Congressman Ron Paul is the lone libertarian, non-interventionist voice at the Republican presidential debates -- and he and former Pennsylvania Senator Rick Santorum have often been at odds on how the U.S. should respond to Iran's nuclear program.

But they appear to agree on one important issue: that the indefinite detention language in the recently enacted National Defense Authorization Act is wrong.

When President Obama signed the National Defense Authorization Act, he made law a provision allowing him to indefinitely detain American citizens in U.S. military custody. Obama did not veto this unconstitutional language on the pretext that he did not want to hold-up the military funding provisions of the bill, and that he didn't plan to use the extraordinary powers it granted him.

During Monday's Republican presidential debate in South Carolina, Wall Street Journal reporter Kelly Evans asked the candidates whether or not they would sign such a bill.

It will surprise no one that former Massachusetts Governor Mitt Romney took a position similar to Obama's.

Former Pennsylvania Senator Rick Santorum answered, "...what the law should be and what the law has been is that if you are a United States citizen and you are detained as an enemy combatant, then you have the right to go to federal court and file a [writ of] habeas corpus and be provided a lawyer. That was the state of the law before the National Defense Authorization Act and that should be the state of the law today."  Santorum went on to clarify that such rights should not be available to non-citizen enemy combatants.

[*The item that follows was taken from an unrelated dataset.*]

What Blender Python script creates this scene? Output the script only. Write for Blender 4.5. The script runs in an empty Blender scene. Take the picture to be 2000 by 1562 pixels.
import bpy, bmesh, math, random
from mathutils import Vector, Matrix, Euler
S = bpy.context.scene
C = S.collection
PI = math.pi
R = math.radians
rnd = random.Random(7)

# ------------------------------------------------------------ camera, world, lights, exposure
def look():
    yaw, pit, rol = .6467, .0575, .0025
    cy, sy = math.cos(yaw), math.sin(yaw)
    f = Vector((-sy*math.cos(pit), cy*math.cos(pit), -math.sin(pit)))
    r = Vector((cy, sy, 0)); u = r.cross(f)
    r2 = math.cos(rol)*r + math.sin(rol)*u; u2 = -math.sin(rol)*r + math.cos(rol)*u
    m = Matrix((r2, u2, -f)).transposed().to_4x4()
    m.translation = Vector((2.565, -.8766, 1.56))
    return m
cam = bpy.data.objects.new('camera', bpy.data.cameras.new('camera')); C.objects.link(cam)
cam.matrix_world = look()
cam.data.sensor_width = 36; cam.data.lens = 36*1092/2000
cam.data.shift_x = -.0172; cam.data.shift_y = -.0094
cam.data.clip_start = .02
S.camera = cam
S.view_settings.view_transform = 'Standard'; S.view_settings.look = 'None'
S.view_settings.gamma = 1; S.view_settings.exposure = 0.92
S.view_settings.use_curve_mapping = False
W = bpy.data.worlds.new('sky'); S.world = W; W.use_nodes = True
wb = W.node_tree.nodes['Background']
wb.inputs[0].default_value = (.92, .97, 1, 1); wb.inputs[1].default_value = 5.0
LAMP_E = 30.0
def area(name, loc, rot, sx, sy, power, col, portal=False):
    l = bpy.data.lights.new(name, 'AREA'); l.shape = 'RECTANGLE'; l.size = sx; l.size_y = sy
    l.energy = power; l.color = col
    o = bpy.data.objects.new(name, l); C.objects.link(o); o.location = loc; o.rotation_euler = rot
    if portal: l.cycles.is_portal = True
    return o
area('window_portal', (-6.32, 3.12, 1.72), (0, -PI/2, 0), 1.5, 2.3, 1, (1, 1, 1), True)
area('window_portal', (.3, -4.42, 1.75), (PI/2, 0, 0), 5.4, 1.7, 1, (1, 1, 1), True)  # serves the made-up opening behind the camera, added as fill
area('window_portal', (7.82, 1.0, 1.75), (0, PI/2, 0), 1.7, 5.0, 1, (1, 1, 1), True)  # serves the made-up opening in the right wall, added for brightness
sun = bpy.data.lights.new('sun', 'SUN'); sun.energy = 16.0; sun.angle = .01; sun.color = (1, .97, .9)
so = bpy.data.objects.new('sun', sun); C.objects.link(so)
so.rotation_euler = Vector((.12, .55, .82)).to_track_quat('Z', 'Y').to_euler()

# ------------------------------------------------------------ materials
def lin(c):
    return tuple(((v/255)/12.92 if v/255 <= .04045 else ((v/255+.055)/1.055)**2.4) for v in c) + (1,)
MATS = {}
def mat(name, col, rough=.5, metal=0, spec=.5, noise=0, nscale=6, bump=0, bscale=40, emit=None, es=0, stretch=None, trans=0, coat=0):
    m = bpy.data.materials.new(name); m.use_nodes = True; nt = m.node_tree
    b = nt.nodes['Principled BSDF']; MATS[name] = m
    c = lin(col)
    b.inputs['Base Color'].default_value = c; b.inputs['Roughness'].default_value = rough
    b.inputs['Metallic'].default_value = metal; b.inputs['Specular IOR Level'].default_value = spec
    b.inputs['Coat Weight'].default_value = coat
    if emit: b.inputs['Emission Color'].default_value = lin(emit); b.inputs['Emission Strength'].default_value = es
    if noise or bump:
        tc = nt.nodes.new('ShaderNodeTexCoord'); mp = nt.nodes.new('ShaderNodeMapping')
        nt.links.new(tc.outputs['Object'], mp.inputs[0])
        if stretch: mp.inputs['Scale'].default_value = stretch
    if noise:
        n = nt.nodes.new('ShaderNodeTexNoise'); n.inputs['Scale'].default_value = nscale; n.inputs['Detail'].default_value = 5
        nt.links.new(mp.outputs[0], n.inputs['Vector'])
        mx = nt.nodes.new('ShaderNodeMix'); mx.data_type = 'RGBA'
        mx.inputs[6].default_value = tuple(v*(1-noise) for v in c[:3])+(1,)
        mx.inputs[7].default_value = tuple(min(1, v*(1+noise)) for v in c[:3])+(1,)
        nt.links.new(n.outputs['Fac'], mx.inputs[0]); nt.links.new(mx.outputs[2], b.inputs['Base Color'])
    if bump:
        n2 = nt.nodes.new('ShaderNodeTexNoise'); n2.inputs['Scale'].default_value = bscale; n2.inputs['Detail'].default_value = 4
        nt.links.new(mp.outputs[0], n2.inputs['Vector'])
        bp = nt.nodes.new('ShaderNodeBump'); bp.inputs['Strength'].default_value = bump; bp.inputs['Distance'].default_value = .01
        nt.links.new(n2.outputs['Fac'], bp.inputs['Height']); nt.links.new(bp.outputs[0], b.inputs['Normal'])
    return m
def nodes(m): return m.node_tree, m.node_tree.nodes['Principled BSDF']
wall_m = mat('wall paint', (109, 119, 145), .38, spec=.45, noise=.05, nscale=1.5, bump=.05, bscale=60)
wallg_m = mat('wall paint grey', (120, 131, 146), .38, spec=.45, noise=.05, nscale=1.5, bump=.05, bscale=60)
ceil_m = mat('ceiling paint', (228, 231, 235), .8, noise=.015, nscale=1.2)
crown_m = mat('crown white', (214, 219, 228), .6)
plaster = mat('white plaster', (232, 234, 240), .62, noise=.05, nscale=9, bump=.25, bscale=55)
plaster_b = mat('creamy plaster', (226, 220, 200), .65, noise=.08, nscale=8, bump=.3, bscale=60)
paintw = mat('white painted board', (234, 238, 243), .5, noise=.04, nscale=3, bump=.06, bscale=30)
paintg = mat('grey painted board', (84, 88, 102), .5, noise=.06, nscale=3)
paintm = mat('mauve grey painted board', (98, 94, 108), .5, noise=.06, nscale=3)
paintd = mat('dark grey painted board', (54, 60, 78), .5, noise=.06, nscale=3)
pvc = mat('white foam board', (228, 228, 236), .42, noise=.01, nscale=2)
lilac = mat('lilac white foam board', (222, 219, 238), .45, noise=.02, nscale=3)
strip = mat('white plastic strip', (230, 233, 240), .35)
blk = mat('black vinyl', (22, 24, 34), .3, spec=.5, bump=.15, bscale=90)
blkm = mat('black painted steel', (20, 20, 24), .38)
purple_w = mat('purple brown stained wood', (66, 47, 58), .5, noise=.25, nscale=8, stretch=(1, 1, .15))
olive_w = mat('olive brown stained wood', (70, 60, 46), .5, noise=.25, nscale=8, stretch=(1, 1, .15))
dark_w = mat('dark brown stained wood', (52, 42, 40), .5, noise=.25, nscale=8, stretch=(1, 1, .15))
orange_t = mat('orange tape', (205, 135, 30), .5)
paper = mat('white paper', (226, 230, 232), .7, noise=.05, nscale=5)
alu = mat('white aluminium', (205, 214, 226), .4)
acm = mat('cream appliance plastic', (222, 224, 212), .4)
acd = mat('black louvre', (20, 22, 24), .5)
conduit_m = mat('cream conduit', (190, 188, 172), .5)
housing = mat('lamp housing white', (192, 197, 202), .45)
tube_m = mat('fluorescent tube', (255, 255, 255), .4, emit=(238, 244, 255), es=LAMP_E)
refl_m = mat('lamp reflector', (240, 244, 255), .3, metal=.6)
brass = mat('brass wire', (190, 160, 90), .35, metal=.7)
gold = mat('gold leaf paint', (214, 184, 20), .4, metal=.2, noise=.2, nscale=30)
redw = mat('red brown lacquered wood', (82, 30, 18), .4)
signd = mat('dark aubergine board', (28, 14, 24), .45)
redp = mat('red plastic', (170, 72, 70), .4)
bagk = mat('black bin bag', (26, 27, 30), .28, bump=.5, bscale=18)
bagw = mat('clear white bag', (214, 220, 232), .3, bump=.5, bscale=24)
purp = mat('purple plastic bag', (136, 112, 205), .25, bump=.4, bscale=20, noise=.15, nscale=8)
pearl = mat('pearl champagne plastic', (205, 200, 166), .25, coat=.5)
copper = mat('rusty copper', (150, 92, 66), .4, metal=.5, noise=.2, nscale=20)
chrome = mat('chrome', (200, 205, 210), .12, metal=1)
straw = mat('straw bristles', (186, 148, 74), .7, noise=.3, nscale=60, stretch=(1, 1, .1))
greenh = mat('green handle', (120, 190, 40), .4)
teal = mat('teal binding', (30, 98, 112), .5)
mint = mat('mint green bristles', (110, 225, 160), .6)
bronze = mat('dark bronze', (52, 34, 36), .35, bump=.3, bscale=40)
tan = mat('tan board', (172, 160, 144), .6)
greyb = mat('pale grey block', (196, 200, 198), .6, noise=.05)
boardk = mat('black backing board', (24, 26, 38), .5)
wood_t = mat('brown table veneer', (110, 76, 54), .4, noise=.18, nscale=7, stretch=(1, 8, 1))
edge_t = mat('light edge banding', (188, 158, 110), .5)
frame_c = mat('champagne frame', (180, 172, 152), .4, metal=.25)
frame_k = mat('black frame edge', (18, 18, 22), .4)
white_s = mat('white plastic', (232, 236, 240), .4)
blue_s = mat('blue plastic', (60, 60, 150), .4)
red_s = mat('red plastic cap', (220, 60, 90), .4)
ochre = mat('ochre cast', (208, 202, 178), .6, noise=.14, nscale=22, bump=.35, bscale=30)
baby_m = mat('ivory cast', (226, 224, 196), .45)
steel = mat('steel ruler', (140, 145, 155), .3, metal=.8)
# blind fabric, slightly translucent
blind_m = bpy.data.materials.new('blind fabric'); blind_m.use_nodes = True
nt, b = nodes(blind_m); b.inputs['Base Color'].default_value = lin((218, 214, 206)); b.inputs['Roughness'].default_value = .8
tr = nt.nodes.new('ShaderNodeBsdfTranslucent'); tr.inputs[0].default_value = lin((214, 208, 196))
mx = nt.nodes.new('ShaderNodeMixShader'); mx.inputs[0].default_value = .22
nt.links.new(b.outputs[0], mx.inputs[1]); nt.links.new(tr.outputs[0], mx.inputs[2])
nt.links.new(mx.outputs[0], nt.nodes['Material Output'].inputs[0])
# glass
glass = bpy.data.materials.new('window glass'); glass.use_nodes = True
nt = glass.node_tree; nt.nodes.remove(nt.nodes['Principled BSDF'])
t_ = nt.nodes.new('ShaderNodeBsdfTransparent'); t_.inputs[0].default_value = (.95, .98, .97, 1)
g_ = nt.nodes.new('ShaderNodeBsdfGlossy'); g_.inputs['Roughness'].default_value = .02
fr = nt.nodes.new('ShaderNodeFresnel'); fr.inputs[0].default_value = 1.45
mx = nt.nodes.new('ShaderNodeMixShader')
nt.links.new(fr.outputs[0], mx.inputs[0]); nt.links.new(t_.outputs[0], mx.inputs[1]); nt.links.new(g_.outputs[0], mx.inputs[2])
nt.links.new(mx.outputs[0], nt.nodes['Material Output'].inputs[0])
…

Ron Paul later waded in to also oppose the indefinite detention language in the bill by saying, "Now with the military appropriations defense act, this -- this is -- this is major. This says that the military can arrest an American citizen for under suspicion, and he can be held indefinitely, without habeas corpus, and be denied a lawyer indefinitely even in a prison here [in the United States]."

Rick Santorum and Ron Paul may disagree on what our policy toward Iran should be, but it is clear that when it comes to fundamental Article 1 Constitutional protections for American citizens, they are in sync -- and Mitt Romney is the odd man out.

The Law

The Constitution is the law. You don't get to dedcide whether you are going to support it or not. You have to obey it like any other law.

Paul agrees with Santorum??

Ths appears to be a transparent attempt to woo Paul supporters to Santorum.   Won't work.   Paul's supporter rely on history and record of candidates, unlike Santorum supporters who are happy with what is said in a beauty contest.